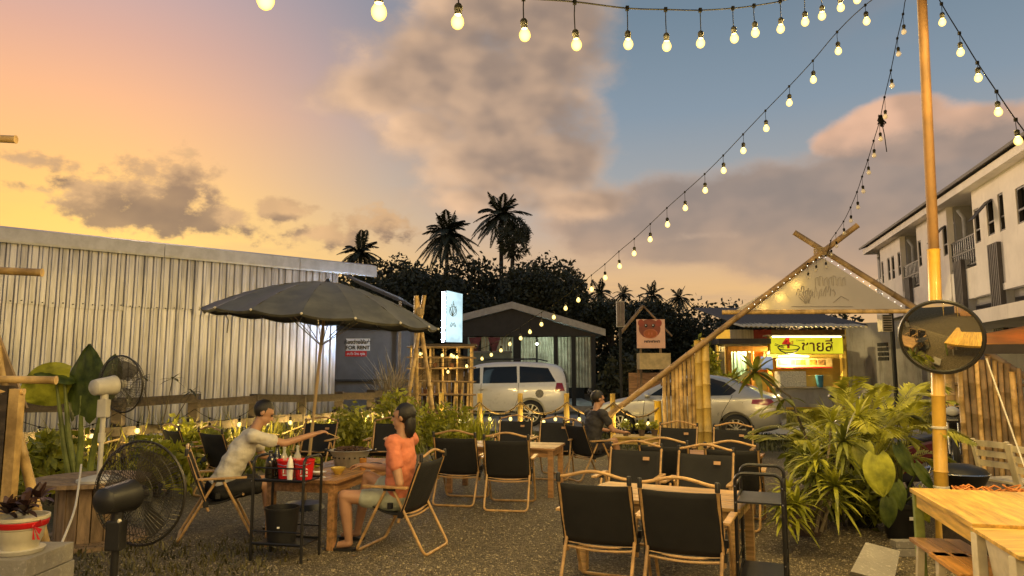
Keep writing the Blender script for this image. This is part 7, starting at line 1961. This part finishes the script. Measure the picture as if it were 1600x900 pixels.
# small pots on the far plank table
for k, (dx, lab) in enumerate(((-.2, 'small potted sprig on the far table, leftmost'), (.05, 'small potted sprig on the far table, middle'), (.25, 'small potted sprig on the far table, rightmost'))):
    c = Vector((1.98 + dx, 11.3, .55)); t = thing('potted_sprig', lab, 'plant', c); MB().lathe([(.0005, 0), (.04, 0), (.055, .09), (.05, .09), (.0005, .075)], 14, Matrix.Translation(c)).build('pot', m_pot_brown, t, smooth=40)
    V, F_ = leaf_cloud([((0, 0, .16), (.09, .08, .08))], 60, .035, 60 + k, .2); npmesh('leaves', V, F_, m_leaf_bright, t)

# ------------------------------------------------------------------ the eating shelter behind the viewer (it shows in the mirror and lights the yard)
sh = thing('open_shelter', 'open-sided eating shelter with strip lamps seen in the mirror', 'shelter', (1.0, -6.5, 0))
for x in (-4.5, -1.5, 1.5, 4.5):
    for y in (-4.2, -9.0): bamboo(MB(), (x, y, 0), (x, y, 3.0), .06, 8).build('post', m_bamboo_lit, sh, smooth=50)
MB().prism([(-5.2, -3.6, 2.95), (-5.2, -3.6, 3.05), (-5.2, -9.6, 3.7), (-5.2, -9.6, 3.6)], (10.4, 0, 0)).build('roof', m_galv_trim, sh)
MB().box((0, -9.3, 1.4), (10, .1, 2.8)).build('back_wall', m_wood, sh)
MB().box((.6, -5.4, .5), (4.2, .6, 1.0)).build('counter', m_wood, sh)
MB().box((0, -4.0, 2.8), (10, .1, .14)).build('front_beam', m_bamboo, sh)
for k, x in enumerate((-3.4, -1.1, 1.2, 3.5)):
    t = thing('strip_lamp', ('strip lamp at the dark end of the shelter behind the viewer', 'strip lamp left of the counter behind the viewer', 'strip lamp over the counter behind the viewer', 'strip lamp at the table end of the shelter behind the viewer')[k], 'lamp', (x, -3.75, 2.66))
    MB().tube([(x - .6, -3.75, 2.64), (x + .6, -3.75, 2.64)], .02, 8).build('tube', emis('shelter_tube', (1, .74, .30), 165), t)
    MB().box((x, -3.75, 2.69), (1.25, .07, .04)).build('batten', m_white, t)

-*-

EXERCISE BRIEF>
Give again, word for word, every line from the top of the data through the line with "F_, m_leaf_bright, t)", both ends included, and exclude the pictures.

RESULT OF THIS EXERCISE>
Keep writing the Blender script for this image. This is part 7, starting at line 1961. This part finishes the script. Measure the picture as if it were 1600x900 pixels.
# small pots on the far plank table
for k, (dx, lab) in enumerate(((-.2, 'small potted sprig on the far table, leftmost'), (.05, 'small potted sprig on the far table, middle'), (.25, 'small potted sprig on the far table, rightmost'))):
    c = Vector((1.98 + dx, 11.3, .55)); t = thing('potted_sprig', lab, 'plant', c); MB().lathe([(.0005, 0), (.04, 0), (.055, .09), (.05, .09), (.0005, .075)], 14, Matrix.Translation(c)).build('pot', m_pot_brown, t, smooth=40)
    V, F_ = leaf_cloud([((0, 0, .16), (.09, .08, .08))], 60, .035, 60 + k, .2); npmesh('leaves', V, F_, m_leaf_bright, t)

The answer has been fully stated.